Más tarde me informé de que Candal es una de las conocidas como aldeias do xisto que hay en esta región de Portugal; aproximadamente una treintena. El xisto (esquisto) es la pizarra. Mejor o peor conservadas, se caracterizan -claro está- porque esa piedra es el principal elemento de construcción. Esparcidas por las laderas de unas pequeñas sierras al extremo occidental de los montes de La Estrella, hace tiempo que perdieron su población autóctona y, con ella, cualquier vestigio de su antigua vida montañesa. De hecho, varias se ven prácticamente inhabitadas y medio derruidas; pero no vaya por esto a pensarse que las casas están tiradas, económicamente hablando, pues hay bastante demanda de ellas: gentes de Centroeuropa -sobre todo franceses y alemanes-, atraídos por el irresistible encanto y la enorme tranquilidad de estos entornos, gustan de venir aquí. Las compran relativamente caras y las renuevan, bien con idea de habitarlas durante temporadas, bien para sacarles rendimiento económico como turismo rural; cuando no para ambas cosas. También en Portugal, como ocurre en España, tiene que ser gente de otros países quien repare en la belleza de los pueblos y en el especial valor de los entornos tradicionales. Los lugareños, los nativos, rara vez estiman lo que tienen y casi siempre se dejan deslumbrar por el oropel de lo moderno. No obstante, hay que reconocerles a las autoridades portuguesas la iniciativa de mantener, e incluso repoblar, estas aldeas.

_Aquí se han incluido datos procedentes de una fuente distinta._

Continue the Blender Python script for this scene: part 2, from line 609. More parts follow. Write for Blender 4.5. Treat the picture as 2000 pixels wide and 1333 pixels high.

Según voy trepando por sus pendientes callejuelas o descendiendo por sus empinadas escaleras (se hace ejercicio visitando estos pueblecitos), compruebo que a todas las fincas (lo mismo a las restauradas que a las abandonadas) llegan las acometidas, nuevas, del agua y la electricidad. Y aunque las han disimulado lo mejor posible, integrándolas en la pizarra, si se fija uno bien pueden incluso verse los lugares donde la pizarra está cogida con moderno cemento y no con viejo mortero. Las veredas y los estrechos pasadizos (en ocasiones apenas bastante anchos para que quepa una persona) que separan las casas y le dan su estructura a la aldea, así como el resto de espacios comunes, están bien adoquinados; todo lo cual pone de manifiesto que Portugal está dedicando fondos a la recuperación de estos minúsculos y originales caseríos. Y eso es encomiable.

Ahora bien: aunque me alegro, y mucho, de que no se las deje morir invadidas por los arbustos o derruidas por la intemperie, no puedo menos que lamentar la pérdida de su autenticidad y el drástico cambio producido en la vida que alojan: las aldeias do xisto sólo están habitadas, hoy, por extranjeros y urbanitas huyendo del mundanal ruido, y la única actividad económica son los restaurantes para turistas o las artesanías, ni siquiera autóctonas, que intentan vender algunos jipis. En este sentido, Candal, o cualquiera de las otras, está más cerca de una recreación teatral, un escenario cinematográfico o un parque temático, que de nada que se parezca a un ambiente campesino de verdad. Mejor es así que no el total abandono, desde luego, pero me llena de nostalgia el pensar que, hace acaso poco más de medio siglo, aquí aún se desarrollada una vida muy diferente, mucho más auténtica. Pero yo, ya se sabe, siempre he sido un anticuado.